Niente di più falso.
Il nucleo familiare, antropologicamente, non è un insieme di individui che nasce e muore sulla scorta di un contratto (quello è il matrimonio, che è un contratto, ossia una convenzione sociale); esso è piuttosto il risultato dell’istinto umano di socialità che, insieme agli istinti di riproduzione, di procreazione e di conservazione, rappresenta le fondamenta su cui poggia la storia dell’intera umanità. Nel nucleo familiare, una volta formato, accade qualcosa di molto simile a ciò che ha descritto lo studioso Paul Dirac nella sua famosa equazione, la quale descrive il fenomeno del c.d. entanglement quantistico: “Se due sistemi interagiscono tra loro per un certo periodo di tempo e poi vengono separati, non possiamo più descriverli come due sistemi distinti, ma in qualche modo sottile diventano un unico sistema.
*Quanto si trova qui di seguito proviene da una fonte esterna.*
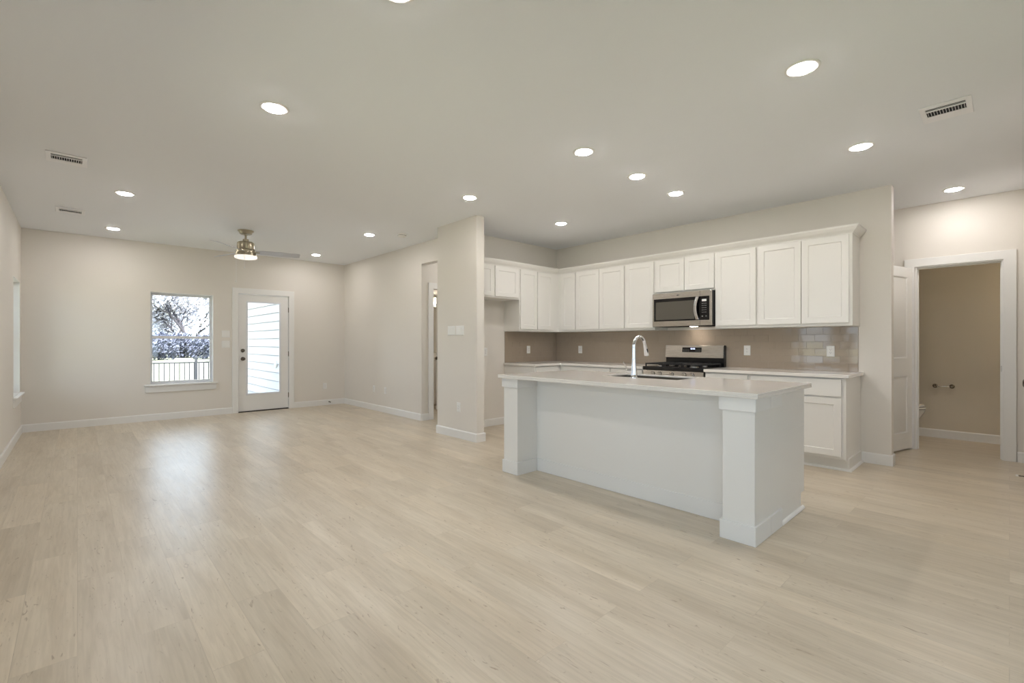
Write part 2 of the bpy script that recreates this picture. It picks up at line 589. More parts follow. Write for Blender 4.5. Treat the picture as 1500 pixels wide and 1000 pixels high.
# ------------------------------------------------------------------ windows
def sash_window(name, width, label, loc, rotz, sill=True):
    """local: opening spans x 0..width, room face of the wall at y=0, outside +y, z from WZ0 to WZ1"""
    t = thing(name, label, 'window', loc, rotz)
    t['kind'] = 'structure'
    z0, z1, W = WZ0, WZ1, width
    zm = 1.287
    f = MB()
    f.cells([0.0, 0.02, W - 0.02, W], [z0, z0 + 0.02, z1 - 0.02, z1], lambda u, v: 0.02 < u < W - 0.02 and z0 + 0.02 < v < z1 - 0.02, lambda u, v, k: (u, (0.10, 0.15)[k], v))
    f.build('window_frame', M['vinyl'], t, bevel=0.003)
    lo = MB()
    lo.cells([0.02, 0.036, W - 0.036, W - 0.02], [z0 + 0.02, z0 + 0.045, zm - 0.02, zm + 0.022], lambda u, v: 0.036 < u < W - 0.036 and z0 + 0.045 < v < zm - 0.02, lambda u, v, k: (u, (0.103, 0.123)[k], v))
    ls = lo.build('lower_sash', M['vinyl'], t, bevel=0.003)
    MB().box(0.036, W - 0.036, 0.111, 0.114, z0 + 0.045, zm - 0.02).build('pane', M['glass'], ls)
    MB().box(W / 2 - 0.03, W / 2 + 0.03, 0.089, 0.103, zm + 0.0, zm + 0.018).build('sash_lock', M['vinyl'], ls, bevel=0.002)
    up = MB()
    up.cells([0.02, 0.038, W - 0.038, W - 0.02], [zm - 0.015, zm + 0.02, z1 - 0.042, z1 - 0.02], lambda u, v: 0.038 < u < W - 0.038 and zm + 0.02 < v < z1 - 0.042, lambda u, v, k: (u, (0.126, 0.146)[k], v))
    us = up.build('upper_sash', M['vinyl'], t, bevel=0.003)
    MB().box(0.038, W - 0.038, 0.134, 0.137, zm + 0.02, z1 - 0.042).build('pane', M['glass'], us)
    MB().box(0.0, 0.004, 0.0, 0.10, z0, z1).box(W - 0.004, W, 0.0, 0.10, z0, z1).box(0.004, W - 0.004, 0.0, 0.10, z1 - 0.004, z1).build('bright_reveal_lining', M['trim'], t)  # lining added in white to give the wall returns their lit brightness
    if sill:
        MB().box(-0.075, W + 0.055, -0.045, 0.0, z0 - 0.022, z0).box(0.0, W, 0.0, 0.10, z0 - 0.022, z0 + 0.001).build('window_sill', M['trim'], t, bevel=0.004)
        MB().box(-0.06, W + 0.04, -0.016, 0.0, z0 - 0.12, z0 - 0.022).build('apron', M['trim'], t, bevel=0.002)
    return t


sash_window('window_1', 0.831, 'white sash window beside the patio door, looking onto the garden fence', (0.817, YW, 0), 0)
sash_window('window_2', 0.83, 'sash window in the left wall near the far corner, seen edge on', (XL, 7.99, 0), PI / 2)
sash_window('window_3', 0.85, 'sash window in the left wall facing the kitchen', (XL, 2.60, 0), PI / 2)
sash_window('window_4', 0.85, 'sash window in the left wall close to the camera', (XL, 1.56, 0), PI / 2)
sash_window('window_5', 1.4, 'wide sash window added unseen in the left wall behind the camera for daylight', (XL, -1.6, 0), PI / 2)  # added opening, never in view, lets in more daylight
sash_window('window_6', 1.8, 'wide sash window added unseen in the wall behind the camera for bounced daylight', (2.2, YREAR, 0), PI)  # added opening, never in view, for light bounced to the ceiling
wc = (WZ0 + WZ1) / 2
wh = WZ1 - WZ0
portal((1.2325, YW + 0.17, wc), (-PI / 2, 0, 0), 0.83, wh)
portal((2.42, YW + 0.15, 1.1), (-PI / 2, 0, 0), 0.60, 1.7)
for a, c in LEFT_WINS:
    portal((XL - 0.17, (a + c) / 2, wc), (PI / 2, 0, -PI / 2), c - a, wh)
portal((1.3, YREAR - 0.17, wc), (PI / 2, 0, 0), 1.8, wh)


# ------------------------------------------------------------------ door furniture
def knob(mb, c, axis, s=1.0):
    mb.lathe([(0.033 * s, 0), (0.033 * s, 0.005), (0.028 * s, 0.010), (0.013 * s, 0.014), (0.012 * s, 0.032), (0.022 * s, 0.040), (0.028 * s, 0.050), (0.027 * s, 0.062), (0.018 * s, 0.069), (0.004 * s, 0.070)], c, axis, 24)
    return mb


# patio door: full light, opens on hinges at its right
t = thing('door_1', 'white glazed patio door with two dark knobs in the far wall', 'door', (2.018, YW, 0))
t['kind'] = 'structure'
W = 0.806
d = MB()
gx0, gx1, gz0, gz1 = 0.128, 0.668, 0.305, 1.915
d.cells([0, gx0, gx1, W], [0.018, gz0, gz1, 2.04], lambda u, v: gx0 < u < gx1 and gz0 < v < gz1, lambda u, v, k: (u, (0.012, 0.056)[k], v))
leaf = d.build('door_leaf', M['trim'], t, bevel=0.002)
g = MB()
g.cells([gx0 - 0.012, gx0 + 0.016, gx1 - 0.016, gx1 + 0.012], [gz0 - 0.012, gz0 + 0.016, gz1 - 0.016, gz1 + 0.012], lambda u, v: gx0 + 0.016 < u < gx1 - 0.016 and gz0 + 0.016 < v < gz1 - 0.016, lambda u, v, k: (u, (0.004, 0.012)[k], v))
g.build('glazing_bead', M['vinyl'], leaf, bevel=0.003)
MB().box(gx0, gx1, 0.03, 0.036, gz0, gz1).build('pane', M['glass'], leaf)
MB().lathe([(0.031, 0), (0.031, 0.008), (0.024, 0.016), (0.004, 0.017)], (0.066, 0.012, 1.068), '-Y', 24).box(0.062, 0.070, -0.016, -0.004, 1.052, 1.084).build('deadbolt', M['bronze'], leaf)
knob(MB(), (0.066, 0.012, 0.925), '-Y').build('door_knob', M['bronze'], leaf)
for hz in (0.25, 1.0, 1.8):
    MB().lathe([(0.007, -0.045), (0.007, 0.045)], (W + 0.004, 0.006, hz), 'Z', 12).box(W - 0.002, W + 0.006, 0.008, 0.012, hz - 0.045, hz + 0.045).build('hinge', M['bronze'], leaf)
MB().box(-0.004, W + 0.004, -0.004, 0.10, 0.0, 0.014).build('threshold', M['rubber'], t, bevel=0.002)

# powder room door, swung out towards the kitchen
hx, hy = 6.888, 0.768
ang = math.atan2(0.172, -0.66)
t = thing('door_2', 'open white two-panel powder room door standing beside the kitchen wall end', 'door', (hx, hy, 0), ang)
t['kind'] = 'structure'
Wd = 0.685
d = MB()
# local: leaf runs along +x from hinge, visible face is +y after the turn (towards the camera)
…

Quello che accade a uno di loro continua ad influenzare l’altro, anche se distanti chilometri o anni luce”.
Quanta verità in una “semplice” equazione….
Grazie a questa formula matematica trovano spiegazione diversi eventi della vita post-separazione, solo apparentemente inspiegabili, che continuano a legare i due ex coniugi anche a distanza di molti anni.
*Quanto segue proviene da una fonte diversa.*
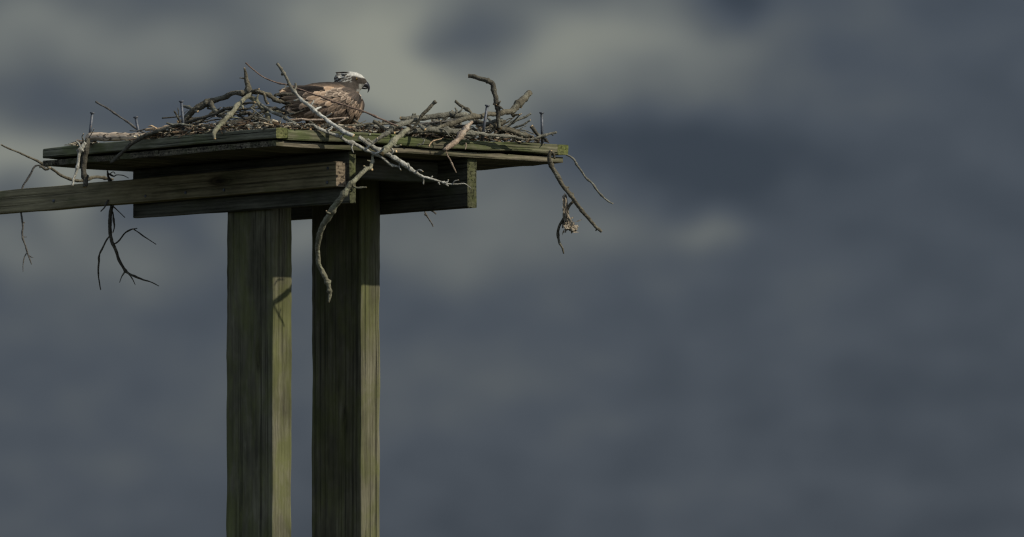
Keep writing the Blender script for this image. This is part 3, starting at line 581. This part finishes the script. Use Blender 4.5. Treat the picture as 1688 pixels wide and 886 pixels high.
def prof(x):
    for (a, b), (c, d) in zip(PROF, PROF[1:]):
        if a <= x <= c: return b + (d - b) * (x - a) / (c - a)
    return 240
tangle(25, 3, 300, 446, -22, 6, (.10, .32), 'thin twig tangled under the arched branches, left of the bird', 'twigs tangled left of the bird', ('dark', 'brown', 'grey', 'dark'))
tangle(34, 8, 640, 860, -12, 6, (.12, .34), 'thin twig tangled into the pile of sticks, right of the bird', 'twigs tangled right of the bird', ('grey', 'brown', 'dark', 'grey'))
tangle(7, 15, 520, 640, -3, 8, (.04, .2), 'thin twig lying on the deck edge in front of the bird', 'twigs along the front edge', ('brown', 'pale', 'tan'))
# tattered dead leaf clump caught on the hanging branch
def tatter():
    rnd = random.Random(5); o0 = P(931, 318, .69); bm = bmesh.new()
    core = [Vector((*(P(x, y, .69) - o0), r / S)) for x, y, r in ((931, 322, 1.2), (931, 334, 2.0), (931, 346, 2.8), (933, 358, 3.6), (936, 367, 5.0), (940, 374, 6.2), (947, 376, 5), (952, 373, 2.5))]
    tube(bm, core, 77, .42, 12, 4, 5, .8, .8, 0)
    for k in range(60):
        t = rnd.random() ** .7
        x0 = 930 + rnd.uniform(-2, 3); y0 = 320 + 36 * rnd.random()
        x1 = 931 + t * rnd.uniform(-5, 20); y1 = 350 + 32 * t + rnd.uniform(-8, 4)
        if y1 < y0 + 6: y1 = y0 + 8
        w = rnd.uniform(.4, 1.6); yy = .69 + rnd.uniform(-.022, .022); prev = None
        for s_ in range(6):
            f = s_ / 5; x = x0 + (x1 - x0) * f ** 1.5 + rnd.uniform(-1.2, 1.2); y = y0 + (y1 - y0) * f + rnd.uniform(-.8, .8)
            ww = w * (1 - .6 * abs(f - .6))
            a = P(x - ww, y, yy + rnd.uniform(-.006, .006)) - o0; b = P(x + ww, y + rnd.uniform(-1, 1), yy + rnd.uniform(-.006, .006)) - o0
            cur = (bm.verts.new(a), bm.verts.new(b))
            if prev: bm.faces.new((prev[0], prev[1], cur[1], cur[0]))
            prev = cur
    for k in range(44):
        c = P(939 + rnd.gauss(0, 6), 374 + rnd.gauss(0, 4.5), .69 + rnd.gauss(0, .012)) - o0
        u = Vector((rnd.gauss(0, 1), rnd.gauss(0, 1), rnd.gauss(0, .6))).normalized() * rnd.uniform(.006, .016); v = u.orthogonal().normalized() * rnd.uniform(.003, .009)
        vs = [bm.verts.new(c + q) for q in (-u, v * .8, u + v * .3, -v)]
        bm.faces.new(vs)
    me = from_bm(bm, 'leaf_clump'); o = link('leaf_clump', me, [MAT['tatter']], None, o0)
    tag(o, 'tattered dry tan leaf clump caught on the hanging forked branch', 'dead leaves')
MAT['tatter'] = bark('dry_leaf', (.10, .082, .058), (.25, .21, .155), (.38, .335, .26))
tatter()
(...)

A parte i figli – che sono, per così dire, un’equazione quantistica vivente – nelle coppie separate senza figli il patrimonio costruito durante la vita matrimoniale, e tutti gli eventi ad esso connessi, determina la sopravvivenza di un legame con il quale bisogna fare i conti per lungo tempo dopo la separazione.
La consapevolezza di questo legame, nonchè un atteggiamento di arrendevole rassegnazione alla sua esistenza (da preferire ai comportamenti nocivi derivanti dalla mal sopportazione di esso), potrebbe eliminare molte delle cause di indebolimento o distruzione dei beni familiari, garantendo prosperità e continuità generazionale a quello che fu, comunque, uno dei prodotti dell’unione.
Anche il consulente patrimoniale fa parte, per così dire, di questo “prodotto quantistico” della coppia; pertanto, il suo ruolo asettico e neutrale con entrambi sarà un valore aggiunto che segnerà la differenza tra un patrimonio intatto, destinato a trasmettersi, ed uno disgregato, destinato a morire o ad essere frantumato in mille rivoli prima della fase successoria.
[1] Gruppo di individui nati tra il 1950 ed il 1965, ognuno dei quali è a capo di un patrimonio familiare, tra beni mobili ed immobili, superiore a 750.000 euro.